Convictions: A Deep Rudder for Life and Work

Sep 26, 2022

“In my early days, my work was driven by hustle. In my later days, my work is driven by conviction.” I heard this from a guy who runs a big investment firm and immediately liked it.

My friend, Bob Buford, wrote about that twenty-five years ago in his book Halftime, and Arthur C. Brooks has done it more recently in From Strength to Strength. They all have different slants on it, but it’s the same basic learning that, at some point, we wake up and say, “I want my life to be driven by conviction or something deeper.”

But what if we could have this epiphany earlier? Warren Buffett, paraphrasing the Italian Renaissance political writer Niccolò Machiavelli, said, “What the wise do in the beginning, fools do in the end.”

What if people could learn to center their life and work on convictions earlier than in their 50s, 60s, or even 70s? What would be the impact of making that switch early in life? Let’s start with understanding convictions in the first place.

Convictions

Convictions are your internal drivers. Maria Montessori, the Italian physician and educator, said, “The man of character is the persistent man.” What are the things in which you are persistent?

Day after day, month after month, decade after decade, what drives your actions? What drives the way you spend your time and money? What governs your interactions with people? These are likely your convictions, or at least the key to identifying them.

A conviction could be the desire to leave a legacy. Or you might have a conviction around intellectual property, the desire to prove that you really do have a good idea, like Bob Kearns, the inventor of the intermittent windshield wiper. A conviction could be love of family or desire to prove you can win the market. There’s really no end to the possibilities.

The Bible talks about convictions as well and, perhaps surprisingly, acknowledges that they’ll vary from person to person. In one example, the apostle Paul says that some followers of Jesus have one conviction about eating food that was sacrificed to idols, and others have a different conviction. Either way, he says, live up to them.

Why do convictions matter so much? Al Mohler writes that conviction orients the power outside of the leader himself. Conviction shows that we’re beholden to something bigger than ourselves. Mohler is a Christian, and though he doesn’t in the article, he could cite numerous Biblical examples—like Joseph, Daniel, Deborah, John, or Jesus himself—who stand out for living by their convictions. The paraphrased cry of all of them is, “If I were going to fold or change who I am whenever things get hard, then I can’t really say with conviction that God is in charge.”

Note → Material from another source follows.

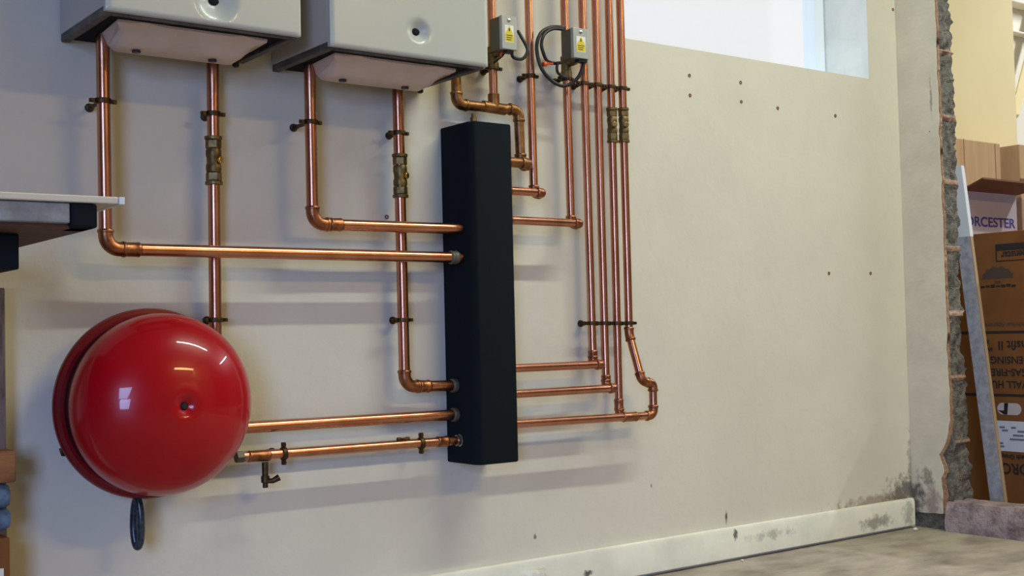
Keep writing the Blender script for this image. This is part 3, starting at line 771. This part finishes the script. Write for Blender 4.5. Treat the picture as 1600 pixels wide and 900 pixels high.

Conviction says, “Come what may, this is how I’m going to live.” 

In the world of leadership, the cry then is, “Come what may, this is how I’m going to lead.” It’s incredibly powerful because in both the for-profit and non-profit worlds, “come what may” often seems to be what actually comes.

A Forbes article from a few years back called “Why the Best Leaders Have Conviction” lists off a dozen or so reasons why conviction matters, including that these leaders are role models rather than preachers, create certainty, are strong without being harsh, and are willing to take a bullet for their people.

People in your organization are hungering for conviction. They want to follow it because it will lead somewhere—and they want to go somewhere.

Concluding Thoughts

Abraham Lincoln once said, “I have been driven many times upon my knees by the overwhelming conviction that I had nowhere else to go.” His conviction was that he needed Divine help. Not a bad place to start.

I’ve taken the time over the years to put words to my own convictions: I believe in an abundance mindset. I teach from the street back, rather than the classroom out. I’ve got a relaxed view of God’s sovereignty (conviction No. 1) that I balance with my belief that I’m a steward of everything I’ve been given (conviction No. 2).

I’ve got more, but you get the idea. These convictions shape my decision-making, my risk-taking, my relationships, my money, my time, my career trajectory—all of it. Several people helped me forge my convictions earlier in life, and I’ve never regretted it.

Your convictions probably won’t be the same as mine, but it’s worth the time to figure it out. Look back at your calendar for the past week, month, and year. Retrace your career journey. What has governed your time? What has governed your decisions? What guides your relationships?

If you’re under 40, how might you seek to live differently at 50? How could you make some of those changes now? After all, the wise man does at the beginning what the fool does at the end.